Он и в самом деле был человеком серьёзным в восприятии и эстрады, и жизни вообще. Не имел права существовать иначе: ему, поднимавшемуся с эмигрантских низов французского общества, нельзя было поступать по-другому, требовалось всё время что-то доказывать обществу. «Они, лишённые прошлого, но не памяти, пришли из разных стран и построили на чужой земле счастье для своих детей…» «Эмигранты» – одна из биографических песен Шарля. Мать его, Кнар Багдасарян, была из турецких армян, бежавших во Францию от геноцида, отец, Миша Азнавурян, был родом из Тбилиси. Кстати, с этим удивительным человеком, талантливым артистом («я – сын баритона» – говорил о себе и об отце Шарль), связана любопытная история, к которой я оказался причастен.
Когда я вёл на «Радио России «Культура» еженедельную передачу о французской песне, у меня в студии раздался звонок. Это была попросившая о встрече армянская женщина по имени Ирина. На другой день мы встретились, и она передала мне старые, выцветшие фотографии. На этих снимках были запечатлены худые, измождённые, но тем не менее весёлые люди. Судя по внешности, кавказцы. «Это парижские фото военной поры моего дедушки, – пояснила моя новая знакомая. – Он выжил только благодаря Азнавурам. Прошу вас, передайте это Шарлю, он должен обо всём помнить». Оказывается, в пору нацистской оккупации Парижа Миша Азнавурян скрывал от немцев сбежавших от гитлеровских принудработ советских военнопленных. Мне удалось передать исторические снимки Мише Азнавуру, одному из сыновей Шарля, как раз бывшему тогда в Москве. Миша, названный так в честь героического деда, поклялся мне передать фото отцу… Дальнейшее неизвестно.

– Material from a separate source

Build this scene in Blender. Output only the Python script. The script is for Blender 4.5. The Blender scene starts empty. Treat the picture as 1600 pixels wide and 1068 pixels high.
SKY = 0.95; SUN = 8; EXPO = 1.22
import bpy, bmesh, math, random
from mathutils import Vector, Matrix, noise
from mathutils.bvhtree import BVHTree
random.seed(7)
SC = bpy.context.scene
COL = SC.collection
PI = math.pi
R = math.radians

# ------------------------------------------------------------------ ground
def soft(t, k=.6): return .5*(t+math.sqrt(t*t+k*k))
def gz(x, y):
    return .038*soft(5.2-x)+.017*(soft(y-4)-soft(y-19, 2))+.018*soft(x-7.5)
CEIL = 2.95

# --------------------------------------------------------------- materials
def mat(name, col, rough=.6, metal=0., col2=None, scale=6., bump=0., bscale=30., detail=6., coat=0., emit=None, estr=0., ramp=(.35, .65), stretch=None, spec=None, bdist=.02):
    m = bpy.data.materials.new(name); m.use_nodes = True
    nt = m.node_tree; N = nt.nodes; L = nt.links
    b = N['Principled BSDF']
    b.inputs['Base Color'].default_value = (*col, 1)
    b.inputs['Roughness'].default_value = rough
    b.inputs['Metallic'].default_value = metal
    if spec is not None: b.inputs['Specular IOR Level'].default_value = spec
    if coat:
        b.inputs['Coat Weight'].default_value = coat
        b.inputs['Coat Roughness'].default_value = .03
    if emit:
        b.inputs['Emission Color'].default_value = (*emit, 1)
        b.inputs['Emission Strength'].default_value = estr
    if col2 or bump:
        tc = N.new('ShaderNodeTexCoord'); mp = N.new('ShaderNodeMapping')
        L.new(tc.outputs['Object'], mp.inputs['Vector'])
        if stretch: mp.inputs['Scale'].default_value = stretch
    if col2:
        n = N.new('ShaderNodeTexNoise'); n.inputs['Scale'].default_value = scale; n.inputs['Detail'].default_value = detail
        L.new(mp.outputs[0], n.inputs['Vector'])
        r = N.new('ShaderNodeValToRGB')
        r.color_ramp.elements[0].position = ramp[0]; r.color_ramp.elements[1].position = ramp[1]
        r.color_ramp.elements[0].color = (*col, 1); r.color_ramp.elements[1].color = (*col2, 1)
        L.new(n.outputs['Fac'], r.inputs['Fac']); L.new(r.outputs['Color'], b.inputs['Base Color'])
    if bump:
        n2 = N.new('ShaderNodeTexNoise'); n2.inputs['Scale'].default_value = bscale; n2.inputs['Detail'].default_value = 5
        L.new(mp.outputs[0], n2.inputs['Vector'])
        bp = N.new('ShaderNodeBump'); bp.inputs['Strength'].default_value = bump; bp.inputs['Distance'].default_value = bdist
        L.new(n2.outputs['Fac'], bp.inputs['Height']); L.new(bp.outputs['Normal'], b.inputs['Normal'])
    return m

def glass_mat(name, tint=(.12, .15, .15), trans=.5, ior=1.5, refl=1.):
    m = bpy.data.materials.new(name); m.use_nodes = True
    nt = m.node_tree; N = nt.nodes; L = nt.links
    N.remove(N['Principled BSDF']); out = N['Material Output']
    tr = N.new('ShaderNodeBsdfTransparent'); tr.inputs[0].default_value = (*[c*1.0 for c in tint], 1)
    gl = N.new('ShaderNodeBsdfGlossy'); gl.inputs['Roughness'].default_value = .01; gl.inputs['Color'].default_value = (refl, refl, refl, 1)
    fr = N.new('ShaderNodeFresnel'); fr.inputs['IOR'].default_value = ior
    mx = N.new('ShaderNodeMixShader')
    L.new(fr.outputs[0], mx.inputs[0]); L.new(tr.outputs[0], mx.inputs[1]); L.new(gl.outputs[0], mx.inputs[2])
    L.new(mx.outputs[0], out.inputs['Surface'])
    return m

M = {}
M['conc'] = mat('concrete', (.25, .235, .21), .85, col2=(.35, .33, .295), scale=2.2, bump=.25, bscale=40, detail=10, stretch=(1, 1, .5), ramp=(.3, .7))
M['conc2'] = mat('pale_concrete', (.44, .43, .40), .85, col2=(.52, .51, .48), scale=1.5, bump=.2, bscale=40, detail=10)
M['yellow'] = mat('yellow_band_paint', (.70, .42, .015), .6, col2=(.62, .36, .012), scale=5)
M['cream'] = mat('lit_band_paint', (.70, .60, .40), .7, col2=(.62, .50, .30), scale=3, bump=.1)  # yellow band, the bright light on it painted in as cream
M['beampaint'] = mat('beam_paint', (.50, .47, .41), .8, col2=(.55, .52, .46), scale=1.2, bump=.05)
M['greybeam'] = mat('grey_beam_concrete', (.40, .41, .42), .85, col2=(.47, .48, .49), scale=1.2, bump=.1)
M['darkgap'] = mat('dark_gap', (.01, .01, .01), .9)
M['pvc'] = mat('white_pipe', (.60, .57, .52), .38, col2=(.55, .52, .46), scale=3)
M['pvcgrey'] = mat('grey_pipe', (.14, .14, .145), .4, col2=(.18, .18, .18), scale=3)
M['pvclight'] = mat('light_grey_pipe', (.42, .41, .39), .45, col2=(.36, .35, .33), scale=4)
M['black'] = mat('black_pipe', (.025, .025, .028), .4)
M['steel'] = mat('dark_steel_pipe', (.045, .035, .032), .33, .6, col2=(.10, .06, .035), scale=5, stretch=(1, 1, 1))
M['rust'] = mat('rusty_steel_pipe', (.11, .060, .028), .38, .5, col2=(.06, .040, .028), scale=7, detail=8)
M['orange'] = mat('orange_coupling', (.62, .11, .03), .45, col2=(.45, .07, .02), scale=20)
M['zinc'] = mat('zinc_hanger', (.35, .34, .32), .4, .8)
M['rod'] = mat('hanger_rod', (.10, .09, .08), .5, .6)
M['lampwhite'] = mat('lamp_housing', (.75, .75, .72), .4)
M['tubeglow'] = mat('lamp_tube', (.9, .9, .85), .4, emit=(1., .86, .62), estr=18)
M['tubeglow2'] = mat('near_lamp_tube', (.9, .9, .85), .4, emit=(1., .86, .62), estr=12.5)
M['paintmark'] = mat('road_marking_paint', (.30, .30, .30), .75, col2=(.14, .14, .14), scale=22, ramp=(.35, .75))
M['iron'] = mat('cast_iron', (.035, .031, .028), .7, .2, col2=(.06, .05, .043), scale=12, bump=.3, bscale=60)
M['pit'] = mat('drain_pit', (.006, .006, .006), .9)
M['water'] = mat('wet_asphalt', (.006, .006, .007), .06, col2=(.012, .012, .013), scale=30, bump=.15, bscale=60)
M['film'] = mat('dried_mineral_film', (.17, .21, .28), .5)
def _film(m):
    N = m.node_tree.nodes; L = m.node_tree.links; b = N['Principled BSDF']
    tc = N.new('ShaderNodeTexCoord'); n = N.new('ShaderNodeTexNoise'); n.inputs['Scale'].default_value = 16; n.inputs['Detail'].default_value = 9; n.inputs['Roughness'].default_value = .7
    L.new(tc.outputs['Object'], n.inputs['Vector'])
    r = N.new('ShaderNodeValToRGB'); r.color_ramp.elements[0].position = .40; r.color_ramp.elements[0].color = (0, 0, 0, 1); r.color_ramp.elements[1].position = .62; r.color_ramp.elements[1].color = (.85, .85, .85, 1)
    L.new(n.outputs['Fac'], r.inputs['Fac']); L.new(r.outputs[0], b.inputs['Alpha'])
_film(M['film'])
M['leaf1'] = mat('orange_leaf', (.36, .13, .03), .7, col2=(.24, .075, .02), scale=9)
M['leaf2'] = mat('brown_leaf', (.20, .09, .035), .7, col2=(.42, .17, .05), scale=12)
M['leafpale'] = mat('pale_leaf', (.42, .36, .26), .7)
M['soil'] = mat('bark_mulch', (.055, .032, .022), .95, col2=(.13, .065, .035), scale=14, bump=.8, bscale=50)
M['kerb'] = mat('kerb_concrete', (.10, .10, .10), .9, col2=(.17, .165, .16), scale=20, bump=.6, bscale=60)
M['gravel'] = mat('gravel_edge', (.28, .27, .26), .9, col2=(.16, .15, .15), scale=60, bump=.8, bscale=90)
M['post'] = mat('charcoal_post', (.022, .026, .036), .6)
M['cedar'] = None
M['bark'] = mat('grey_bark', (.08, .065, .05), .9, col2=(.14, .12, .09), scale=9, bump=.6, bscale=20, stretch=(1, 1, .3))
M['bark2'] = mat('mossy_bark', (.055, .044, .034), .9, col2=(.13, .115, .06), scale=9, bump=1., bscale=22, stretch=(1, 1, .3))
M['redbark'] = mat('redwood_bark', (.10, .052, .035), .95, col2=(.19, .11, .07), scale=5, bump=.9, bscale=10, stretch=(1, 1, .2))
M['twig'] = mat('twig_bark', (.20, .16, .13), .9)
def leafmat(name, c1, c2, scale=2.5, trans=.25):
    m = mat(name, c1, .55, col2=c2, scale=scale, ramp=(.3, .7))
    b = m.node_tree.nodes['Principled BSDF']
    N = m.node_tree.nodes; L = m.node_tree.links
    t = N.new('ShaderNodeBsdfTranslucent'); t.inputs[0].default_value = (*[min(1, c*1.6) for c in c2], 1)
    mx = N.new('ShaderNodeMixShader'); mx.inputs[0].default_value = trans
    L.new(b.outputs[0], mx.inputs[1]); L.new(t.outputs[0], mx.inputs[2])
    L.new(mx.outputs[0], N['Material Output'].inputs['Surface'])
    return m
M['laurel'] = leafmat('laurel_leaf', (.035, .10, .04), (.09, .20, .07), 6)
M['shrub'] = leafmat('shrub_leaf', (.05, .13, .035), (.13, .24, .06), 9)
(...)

Любопытно, что Азнавур, боготворимый в Армении, всегда называл себя не иначе, как «французом армянского происхождения» и никогда – просто «армянином». Да и армянский язык знал, мягко говоря, не очень, и песен по-армянски с эстрады не пел. «Так, заучишь одну песню по-армянски, а потом и покоя от армян не будет: захотят, чтобы я пел по-армянски… В доме у нас говорили по-русски, но этот язык я тоже не выучил, – вспоминал Шарль. – Я почувствовал себя армянином только после землетрясения в Спитаке. Это произошло в одну секунду, как молния бывает!» Он создал благотворительную организацию «Азнавур для Армении» и написал вместе со своим «баджанахом» – мужем его сестры Аиды – Жоржем Гарваренцем песню «Для тебя, Армения», мгновенно ставшую первым хитом Франции. Все деньги от продажи диска пошли в Армению.
Что ещё? Жизнь Шарля Азнавура, огромную, насыщенную, исследователи культуры будут изучать – я уверен – ещё много десятилетий. Будут рассуждать, кем он прежде всего был. Лучше всех об этом уже сказал, на мой взгляд, биограф певца Робер Белльре, автор книги «Жизни и легенды Шарля Азнавура»: «Если Эдит Пиаф являлась певицей международного масштаба, то Шарль Азнавур – планетарного».